───── PROVIDED DATA
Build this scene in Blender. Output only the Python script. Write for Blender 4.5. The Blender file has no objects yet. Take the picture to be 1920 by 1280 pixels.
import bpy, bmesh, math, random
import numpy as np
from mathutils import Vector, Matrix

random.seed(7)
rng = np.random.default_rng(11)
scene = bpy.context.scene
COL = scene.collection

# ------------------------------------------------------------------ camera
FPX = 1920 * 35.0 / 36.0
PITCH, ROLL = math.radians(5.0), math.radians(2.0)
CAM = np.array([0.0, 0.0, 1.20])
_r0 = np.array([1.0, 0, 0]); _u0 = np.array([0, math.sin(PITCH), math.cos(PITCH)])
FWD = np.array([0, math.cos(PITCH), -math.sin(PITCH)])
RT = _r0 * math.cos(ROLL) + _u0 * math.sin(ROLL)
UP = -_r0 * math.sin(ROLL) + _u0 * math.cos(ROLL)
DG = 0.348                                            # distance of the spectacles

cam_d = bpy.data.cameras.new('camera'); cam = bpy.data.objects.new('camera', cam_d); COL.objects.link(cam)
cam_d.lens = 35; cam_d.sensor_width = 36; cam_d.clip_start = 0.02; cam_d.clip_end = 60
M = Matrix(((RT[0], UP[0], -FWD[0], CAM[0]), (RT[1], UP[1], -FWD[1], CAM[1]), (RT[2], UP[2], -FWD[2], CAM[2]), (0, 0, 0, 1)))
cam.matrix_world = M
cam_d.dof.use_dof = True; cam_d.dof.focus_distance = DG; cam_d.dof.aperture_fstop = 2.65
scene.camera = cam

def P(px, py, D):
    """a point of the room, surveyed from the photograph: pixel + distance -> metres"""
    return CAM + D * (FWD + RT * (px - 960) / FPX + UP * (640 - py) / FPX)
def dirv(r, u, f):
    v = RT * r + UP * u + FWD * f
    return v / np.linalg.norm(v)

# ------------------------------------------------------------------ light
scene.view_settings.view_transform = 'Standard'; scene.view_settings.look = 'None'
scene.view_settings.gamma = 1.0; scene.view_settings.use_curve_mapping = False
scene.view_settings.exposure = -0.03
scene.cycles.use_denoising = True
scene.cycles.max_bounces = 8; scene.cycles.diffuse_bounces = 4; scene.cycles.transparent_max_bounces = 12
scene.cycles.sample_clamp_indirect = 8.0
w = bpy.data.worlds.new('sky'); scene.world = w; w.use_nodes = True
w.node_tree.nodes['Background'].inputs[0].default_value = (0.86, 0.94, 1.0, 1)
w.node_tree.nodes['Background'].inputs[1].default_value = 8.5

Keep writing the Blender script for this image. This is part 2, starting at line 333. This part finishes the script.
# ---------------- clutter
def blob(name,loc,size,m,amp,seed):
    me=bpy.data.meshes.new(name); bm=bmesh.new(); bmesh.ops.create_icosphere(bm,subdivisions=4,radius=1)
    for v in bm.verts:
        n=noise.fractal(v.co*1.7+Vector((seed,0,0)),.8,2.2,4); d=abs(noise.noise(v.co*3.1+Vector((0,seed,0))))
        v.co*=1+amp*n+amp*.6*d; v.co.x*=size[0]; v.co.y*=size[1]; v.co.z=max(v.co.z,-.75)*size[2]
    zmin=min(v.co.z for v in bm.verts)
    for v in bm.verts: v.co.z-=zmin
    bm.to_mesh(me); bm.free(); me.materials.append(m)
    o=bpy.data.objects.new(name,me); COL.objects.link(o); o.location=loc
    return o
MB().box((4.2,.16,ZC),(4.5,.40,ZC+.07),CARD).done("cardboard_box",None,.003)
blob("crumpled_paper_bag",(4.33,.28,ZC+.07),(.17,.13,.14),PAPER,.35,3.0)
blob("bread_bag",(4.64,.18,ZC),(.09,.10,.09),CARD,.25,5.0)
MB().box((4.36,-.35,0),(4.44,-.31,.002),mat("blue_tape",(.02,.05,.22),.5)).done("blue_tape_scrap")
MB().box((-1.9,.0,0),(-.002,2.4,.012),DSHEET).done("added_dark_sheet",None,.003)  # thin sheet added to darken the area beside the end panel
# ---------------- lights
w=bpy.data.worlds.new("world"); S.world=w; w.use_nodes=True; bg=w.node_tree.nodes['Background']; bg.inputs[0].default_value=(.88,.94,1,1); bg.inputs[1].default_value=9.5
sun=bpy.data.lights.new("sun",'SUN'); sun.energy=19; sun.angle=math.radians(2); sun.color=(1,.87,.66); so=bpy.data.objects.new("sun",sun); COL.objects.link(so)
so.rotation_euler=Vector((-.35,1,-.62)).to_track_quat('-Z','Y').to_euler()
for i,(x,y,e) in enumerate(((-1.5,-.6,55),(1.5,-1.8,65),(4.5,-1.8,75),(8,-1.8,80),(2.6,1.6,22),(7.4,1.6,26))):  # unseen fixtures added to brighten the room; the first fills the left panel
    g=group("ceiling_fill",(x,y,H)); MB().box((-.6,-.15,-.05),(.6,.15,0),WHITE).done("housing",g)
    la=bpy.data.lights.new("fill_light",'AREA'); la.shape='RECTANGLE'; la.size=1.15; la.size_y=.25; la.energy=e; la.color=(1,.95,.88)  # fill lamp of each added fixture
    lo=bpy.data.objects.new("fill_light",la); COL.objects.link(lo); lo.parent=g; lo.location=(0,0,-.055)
──────────
_SET PROBLEM_
Repeat every line of the records above exactly.

_FINISHED TASK_
Build this scene in Blender. Output only the Python script. Write for Blender 4.5. The Blender file has no objects yet. Take the picture to be 1920 by 1280 pixels.
import bpy, bmesh, math, random
import numpy as np
from mathutils import Vector, Matrix

random.seed(7)
rng = np.random.default_rng(11)
scene = bpy.context.scene
COL = scene.collection

# ------------------------------------------------------------------ camera
FPX = 1920 * 35.0 / 36.0
PITCH, ROLL = math.radians(5.0), math.radians(2.0)
CAM = np.array([0.0, 0.0, 1.20])
_r0 = np.array([1.0, 0, 0]); _u0 = np.array([0, math.sin(PITCH), math.cos(PITCH)])
FWD = np.array([0, math.cos(PITCH), -math.sin(PITCH)])
RT = _r0 * math.cos(ROLL) + _u0 * math.sin(ROLL)
UP = -_r0 * math.sin(ROLL) + _u0 * math.cos(ROLL)
DG = 0.348                                            # distance of the spectacles

cam_d = bpy.data.cameras.new('camera'); cam = bpy.data.objects.new('camera', cam_d); COL.objects.link(cam)
cam_d.lens = 35; cam_d.sensor_width = 36; cam_d.clip_start = 0.02; cam_d.clip_end = 60
M = Matrix(((RT[0], UP[0], -FWD[0], CAM[0]), (RT[1], UP[1], -FWD[1], CAM[1]), (RT[2], UP[2], -FWD[2], CAM[2]), (0, 0, 0, 1)))
cam.matrix_world = M
cam_d.dof.use_dof = True; cam_d.dof.focus_distance = DG; cam_d.dof.aperture_fstop = 2.65
scene.camera = cam

def P(px, py, D):
    """a point of the room, surveyed from the photograph: pixel + distance -> metres"""
    return CAM + D * (FWD + RT * (px - 960) / FPX + UP * (640 - py) / FPX)
def dirv(r, u, f):
    v = RT * r + UP * u + FWD * f
    return v / np.linalg.norm(v)

# ------------------------------------------------------------------ light
scene.view_settings.view_transform = 'Standard'; scene.view_settings.look = 'None'
scene.view_settings.gamma = 1.0; scene.view_settings.use_curve_mapping = False
scene.view_settings.exposure = -0.03
scene.cycles.use_denoising = True
scene.cycles.max_bounces = 8; scene.cycles.diffuse_bounces = 4; scene.cycles.transparent_max_bounces = 12
scene.cycles.sample_clamp_indirect = 8.0
w = bpy.data.worlds.new('sky'); scene.world = w; w.use_nodes = True
w.node_tree.nodes['Background'].inputs[0].default_value = (0.86, 0.94, 1.0, 1)
w.node_tree.nodes['Background'].inputs[1].default_value = 8.5

Keep writing the Blender script for this image. This is part 2, starting at line 333. This part finishes the script.
# ---------------- clutter
def blob(name,loc,size,m,amp,seed):
    me=bpy.data.meshes.new(name); bm=bmesh.new(); bmesh.ops.create_icosphere(bm,subdivisions=4,radius=1)
    for v in bm.verts:
        n=noise.fractal(v.co*1.7+Vector((seed,0,0)),.8,2.2,4); d=abs(noise.noise(v.co*3.1+Vector((0,seed,0))))
        v.co*=1+amp*n+amp*.6*d; v.co.x*=size[0]; v.co.y*=size[1]; v.co.z=max(v.co.z,-.75)*size[2]
    zmin=min(v.co.z for v in bm.verts)
    for v in bm.verts: v.co.z-=zmin
    bm.to_mesh(me); bm.free(); me.materials.append(m)
    o=bpy.data.objects.new(name,me); COL.objects.link(o); o.location=loc
    return o
MB().box((4.2,.16,ZC),(4.5,.40,ZC+.07),CARD).done("cardboard_box",None,.003)
blob("crumpled_paper_bag",(4.33,.28,ZC+.07),(.17,.13,.14),PAPER,.35,3.0)
blob("bread_bag",(4.64,.18,ZC),(.09,.10,.09),CARD,.25,5.0)
MB().box((4.36,-.35,0),(4.44,-.31,.002),mat("blue_tape",(.02,.05,.22),.5)).done("blue_tape_scrap")
MB().box((-1.9,.0,0),(-.002,2.4,.012),DSHEET).done("added_dark_sheet",None,.003)  # thin sheet added to darken the area beside the end panel
# ---------------- lights
w=bpy.data.worlds.new("world"); S.world=w; w.use_nodes=True; bg=w.node_tree.nodes['Background']; bg.inputs[0].default_value=(.88,.94,1,1); bg.inputs[1].default_value=9.5
sun=bpy.data.lights.new("sun",'SUN'); sun.energy=19; sun.angle=math.radians(2); sun.color=(1,.87,.66); so=bpy.data.objects.new("sun",sun); COL.objects.link(so)
so.rotation_euler=Vector((-.35,1,-.62)).to_track_quat('-Z','Y').to_euler()
for i,(x,y,e) in enumerate(((-1.5,-.6,55),(1.5,-1.8,65),(4.5,-1.8,75),(8,-1.8,80),(2.6,1.6,22),(7.4,1.6,26))):  # unseen fixtures added to brighten the room; the first fills the left panel
    g=group("ceiling_fill",(x,y,H)); MB().box((-.6,-.15,-.05),(.6,.15,0),WHITE).done("housing",g)
    la=bpy.data.lights.new("fill_light",'AREA'); la.shape='RECTANGLE'; la.size=1.15; la.size_y=.25; la.energy=e; la.color=(1,.95,.88)  # fill lamp of each added fixture
    lo=bpy.data.objects.new("fill_light",la); COL.objects.link(lo); lo.parent=g; lo.location=(0,0,-.055)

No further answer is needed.